My father bought us tinker toys, tin airplanes, and cap pistols. He took us everywhere he went: to work (he was a sanitary engineer), to the midway, on train rides. He taught us how to fish. He grew up in West Texas, and he made sure that we learned how to ride. He sang Hank Williams songs to us. He took us to cowboy movies. Fathers make a difference because they appreciate the importance of fun.

There were times, when I was growing up, that I found the going tough and simply wanted to quit whatever I was doing. My father always managed to arrange to keep me going. One day, at the end of my senior year at Stanford, I called him to tell him that I was not going to graduate. He spoke to every one of my teachers and found out what it would take to get me through. He commissioned my brother to keep an eye on me while I did what would take. I graduated. Fathers make a difference because they have an abiding interest in their children's strivings.

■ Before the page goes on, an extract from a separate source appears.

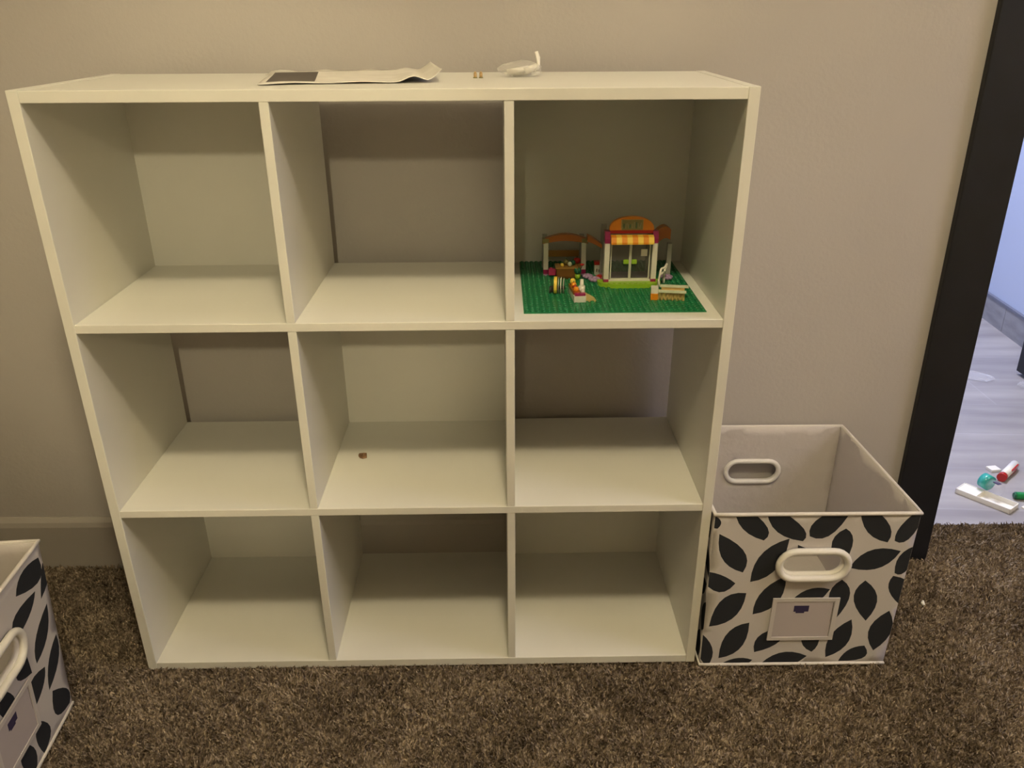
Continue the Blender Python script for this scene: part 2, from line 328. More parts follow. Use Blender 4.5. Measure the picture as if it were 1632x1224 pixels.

When I went off to graduate school at the University of Texas, my father went down to Austin with me to help me find a place to live. Then he went back home to Dallas. If he ever worried about my making my way in this world after that, he never mentioned it to me. Fathers make a difference because they know how to say “Fare thee well” to their children, and really mean it.

The truth is, I am writing not so much about fathers as to fathers. I hope that you who are fathers will hew to what is essential in fathering. The brand of baby food you buy your son is small stuff; that you are there when he is learning to ride a bike is immensely important. That your daughter goes to school without her mittens is small stuff; that you are there to talk to her boyfriend is immensely important. That you sit down to dinner with your children is immensely important. That you are there to take them up a mountain that they don't think they can climb is immensely important. It is immensely important that you stick up for them when they need to establish their independence from their peers, from the authorities or even from their mother.

If nothing else, Woody Allen's words apply to fatherhood with a vengeance. He said, “Eighty percent of success is showing up.” This I believe.